TEMPO.CO, Jombang - Pelaksana tugas Wakil Ketua KPK Johan Budi mengatakan KPK tengah mencari cara untuk menghadapi gugatan pra peradilan dari sejumlah tersangka korupsi yang ditangani KPK. Pasalnya, upaya Peninjauan Kembali dan permintaan ke Mahkamah Agung agar mengeluarkan Surat Edaran MA untuk menghambat gelombang gugatan pra peradilan pupus.
"Salah satunya dengan menempatkan sepuluh jaksa penuntut umum KPK untuk memperkuat Biro Hukum menghadapi pra peradilan," kata Johan dalam halaqah anti korupsi bersama kiai se-Jawa Timur dan aktivis anti korupsi di pondok pesantren Tebuireng, Jombang, Ahad, 29 Maret 2015.
Halaqah anti korupsi ini diselenggarakan atas kerja sama Malang Corruption Watch (MCW), Lembaga Bantuan Hukum (LBH) Surabaya, Jaringan Gus Durian, Komisi untuk Orang Hilang dan Tindak Kekerasan (Kontras) Surabaya, dan Robithoh Ma'had Islamiyah (RMI) Jawa Timur.
Menurut Johan, harapan KPK pada MA sebagai lembaga penegak hukum tertinggi di negeri ini pupus begitu saja. MA tidak setuju dengan PK dan juga tidak mau lagi mengeluarkan SEMA. Johan mengatakan hal itu di luar harapan KPK.
Pada 16 Februari lalu, hakim Pengadilan Negeri Jakarta Selatan Sarpin Rizaldi mengabulkan gugatan Komisaris Jenderal Budi Gunawan. Budi menggugat keputusan Komisi Pemberantasan Korupsi yang menetapkan dirinya sebagai tersangka.
Akibatnya, banyak tersangka yang terilhami oleh putusan hakim Sarpin dan mengikuti jejak Budi Gunawan untuk mengajukan gugatan praperadilan serupa.

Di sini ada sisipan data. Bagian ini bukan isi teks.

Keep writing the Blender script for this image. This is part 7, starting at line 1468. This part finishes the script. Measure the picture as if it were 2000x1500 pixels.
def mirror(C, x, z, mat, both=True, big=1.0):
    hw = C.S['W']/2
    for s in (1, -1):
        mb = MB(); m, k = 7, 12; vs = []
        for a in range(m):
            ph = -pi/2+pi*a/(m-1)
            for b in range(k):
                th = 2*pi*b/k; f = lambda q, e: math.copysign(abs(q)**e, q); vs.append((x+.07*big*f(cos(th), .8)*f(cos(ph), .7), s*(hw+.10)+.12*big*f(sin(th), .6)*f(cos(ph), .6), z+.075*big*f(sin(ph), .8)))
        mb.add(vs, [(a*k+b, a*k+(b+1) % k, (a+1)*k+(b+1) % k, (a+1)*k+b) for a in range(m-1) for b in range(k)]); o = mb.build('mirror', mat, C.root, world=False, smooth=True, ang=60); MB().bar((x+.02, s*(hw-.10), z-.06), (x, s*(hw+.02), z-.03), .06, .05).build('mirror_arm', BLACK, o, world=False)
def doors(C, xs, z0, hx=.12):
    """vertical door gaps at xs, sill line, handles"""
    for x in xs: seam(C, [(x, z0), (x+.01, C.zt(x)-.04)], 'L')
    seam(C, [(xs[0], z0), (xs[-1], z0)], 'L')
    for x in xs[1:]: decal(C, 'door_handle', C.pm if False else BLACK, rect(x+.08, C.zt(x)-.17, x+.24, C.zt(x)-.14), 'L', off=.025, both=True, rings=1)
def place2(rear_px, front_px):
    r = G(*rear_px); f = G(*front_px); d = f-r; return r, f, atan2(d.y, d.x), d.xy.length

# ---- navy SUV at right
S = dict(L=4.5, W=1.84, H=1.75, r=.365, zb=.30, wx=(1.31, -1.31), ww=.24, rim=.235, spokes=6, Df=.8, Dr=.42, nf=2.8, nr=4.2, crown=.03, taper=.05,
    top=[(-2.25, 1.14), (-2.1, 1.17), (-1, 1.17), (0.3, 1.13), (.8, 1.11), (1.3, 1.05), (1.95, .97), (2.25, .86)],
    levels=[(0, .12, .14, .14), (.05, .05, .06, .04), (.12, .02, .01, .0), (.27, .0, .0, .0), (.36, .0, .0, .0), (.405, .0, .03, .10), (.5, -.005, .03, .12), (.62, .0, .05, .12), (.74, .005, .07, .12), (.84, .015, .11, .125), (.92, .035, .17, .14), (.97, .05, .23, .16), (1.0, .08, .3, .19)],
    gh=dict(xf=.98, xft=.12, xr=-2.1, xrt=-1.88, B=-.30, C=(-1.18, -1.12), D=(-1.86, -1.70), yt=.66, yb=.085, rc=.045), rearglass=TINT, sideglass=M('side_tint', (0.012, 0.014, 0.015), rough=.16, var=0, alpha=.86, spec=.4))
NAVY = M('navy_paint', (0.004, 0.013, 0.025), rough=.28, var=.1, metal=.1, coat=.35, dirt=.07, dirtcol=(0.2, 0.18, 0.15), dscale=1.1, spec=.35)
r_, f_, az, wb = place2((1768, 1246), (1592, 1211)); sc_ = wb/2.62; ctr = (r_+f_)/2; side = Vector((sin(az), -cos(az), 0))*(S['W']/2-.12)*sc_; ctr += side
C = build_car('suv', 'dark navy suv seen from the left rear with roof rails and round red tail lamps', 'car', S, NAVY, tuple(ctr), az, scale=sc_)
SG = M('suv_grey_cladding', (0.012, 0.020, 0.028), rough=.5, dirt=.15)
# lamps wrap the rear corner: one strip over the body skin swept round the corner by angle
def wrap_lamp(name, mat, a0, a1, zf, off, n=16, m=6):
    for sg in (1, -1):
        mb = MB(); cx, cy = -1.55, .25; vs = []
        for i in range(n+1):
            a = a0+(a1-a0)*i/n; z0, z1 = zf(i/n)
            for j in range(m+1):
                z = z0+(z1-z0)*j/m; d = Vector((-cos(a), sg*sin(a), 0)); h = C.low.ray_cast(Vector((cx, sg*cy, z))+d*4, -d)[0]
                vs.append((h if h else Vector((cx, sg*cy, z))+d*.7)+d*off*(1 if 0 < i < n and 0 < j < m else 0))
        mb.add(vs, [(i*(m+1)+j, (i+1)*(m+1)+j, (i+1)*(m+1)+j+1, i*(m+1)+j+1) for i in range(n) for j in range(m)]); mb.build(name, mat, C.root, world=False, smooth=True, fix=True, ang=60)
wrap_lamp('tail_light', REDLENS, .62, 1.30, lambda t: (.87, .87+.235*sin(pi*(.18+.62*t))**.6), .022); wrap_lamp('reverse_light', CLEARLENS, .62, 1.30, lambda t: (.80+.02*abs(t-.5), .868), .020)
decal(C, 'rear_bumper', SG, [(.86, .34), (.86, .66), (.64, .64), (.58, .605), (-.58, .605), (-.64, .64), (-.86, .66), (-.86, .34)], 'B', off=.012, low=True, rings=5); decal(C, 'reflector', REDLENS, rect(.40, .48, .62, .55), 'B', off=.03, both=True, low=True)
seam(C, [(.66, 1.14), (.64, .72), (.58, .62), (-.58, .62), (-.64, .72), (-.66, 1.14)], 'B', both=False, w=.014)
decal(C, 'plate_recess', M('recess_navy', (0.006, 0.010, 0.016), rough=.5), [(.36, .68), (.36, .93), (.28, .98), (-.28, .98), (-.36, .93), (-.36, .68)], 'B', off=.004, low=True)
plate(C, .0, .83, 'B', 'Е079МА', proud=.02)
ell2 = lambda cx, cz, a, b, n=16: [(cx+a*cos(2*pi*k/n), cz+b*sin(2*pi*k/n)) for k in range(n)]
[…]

Salah satunya, mantan Menteri Agama Suryadharma Ali (SDA) yang mengajukan permohonan praperadilan ke Pengadilan Negeri Jakarta Selatan.
Pengasuh pondok pesantren Tebuireng KH Salahudin Wahid mengatakan para kiai ingin mendengar secara langsung dari KPK mengenai hiruk pikuk di bidang politik dan hukum yang berdampak pada pelemahan KPK. "Kami ingin tahu langsung sebab ketika Polri dan kejaksaan tidak baik maka KPK yang diharapkan dalam pemberantasan korupsi," kata Salahudin.